The spellbinding new Robert Langdon audiobook from the author of The Da Vinci Code.

Robert Langdon, Harvard professor of symbology and religious iconology, arrives at the Guggenheim Museum Bilbao to attend the unveiling of a discovery that 'will change the face of science forever'. The evening's host is his friend and former student, Edmond Kirsch, a 40-year-old tech magnate whose dazzling inventions and audacious predictions have made him a controversial figure around the world. This evening is to be no exception: he claims he will reveal an astonishing scientific breakthrough to challenge the fundamentals of human existence.

But Langdon and several hundred other guests are left reeling when the meticulously orchestrated evening is blown apart before Kirsch's precious discovery can be revealed. With his life under threat, Langdon is forced into a desperate bid to escape, along with the museum's director, Ambra Vidal. Together they flee to Barcelona on a perilous quest to locate a cryptic password that will unlock Kirsch's secret.

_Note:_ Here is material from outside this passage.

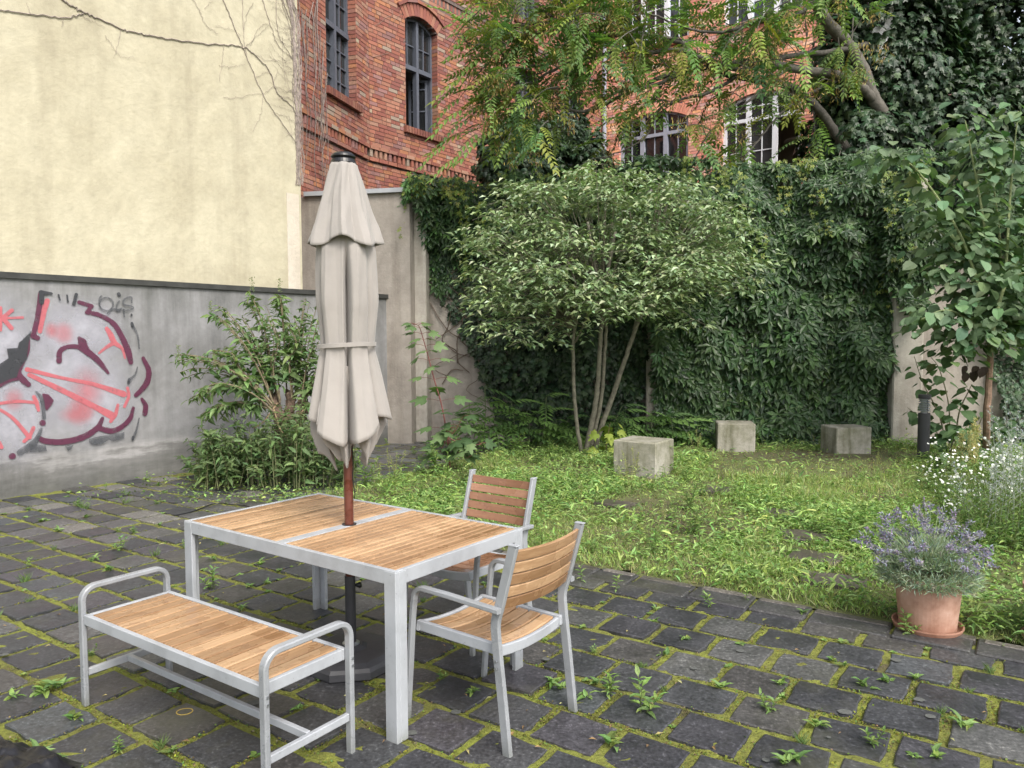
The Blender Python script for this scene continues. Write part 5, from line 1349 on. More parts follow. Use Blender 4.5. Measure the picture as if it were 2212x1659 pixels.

In their path lie dark forces which will do anything to stop them. To evade a tormented enemy who is one step ahead of them at every turn, Langdon and Vidal must navigate labyrinthine passageways of hidden history and ancient religion. On a trail marked only by enigmatic symbols and elusive modern art, Langdon and Vidal uncover the clues that will bring them face-to-face with a world-shaking truth that has remained buried - until now.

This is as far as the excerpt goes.